I feel like a bit of a broken record, but the number of times that this comes up a month leads me to believe that I have not quite worded it well to the right people, or it is not getting out there. If there is someone in your life breaking any of these rules, feel free to share it with them. Maybe if it is coming from a neutral source it will be better received!
This blog post is geared towards the family members of people who may be in need of organizing assistance. The intent is educate you on how to best help your loved one.
What not to do: Assume that they feel there is a problem.
What to do instead:
Listen. Ok, I will repeat that: LISTEN. Generally, folks who want help will drop subtle, or not so sublet
clues to invite you into the conversation.
What not do do: Show up at their house to "help."
What to do instead:
Ask if there is a time that you could come by and be helpful.

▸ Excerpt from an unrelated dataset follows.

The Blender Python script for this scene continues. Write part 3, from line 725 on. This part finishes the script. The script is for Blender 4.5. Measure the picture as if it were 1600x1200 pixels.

What not to do: Lose trust by renegade organizing and throwing things out.
What to do instead:
Listen very carefully. It is not your stuff. If you want to be helpful, you have to respect the person and
their choices. Do not throw anything away without permission. If you break this trust, you are severely
risking damaging or losing that relationship.
What not to do: Threaten them with interventions.
What to do instead:
Tell them how much you care about them and why their behavior or environment is a concern.
What not to do: Make judgments about their lifestyle, choices, or health.
What to do instead:
Support them and their journey, no matter how difficult or different than yours. If
you are truly concerned about their safety, then check in on them and find services that would be
helpful. Often times, people struggling with mental health conditions and chronic disorganization have
suffered a traumatic event. Our community in Madison offers a wide array of peer led support groups,
professionally led groups, and physicians who can help.
What not to do: Buy them a gift certificate for organizing hours.
What to do instead:
This goes back to the previous question about finding services that would be helpful. Feel free to
include an organizer or two in your list of community resources, but please do not buy them anything!
This would be similar to buying a friend a Weight Watchers membership if they did not ask for it.
People can be very insulted! Remember, it is all a matter of perception, and unless that person in
harming themselves or someone else, your perception does not matter.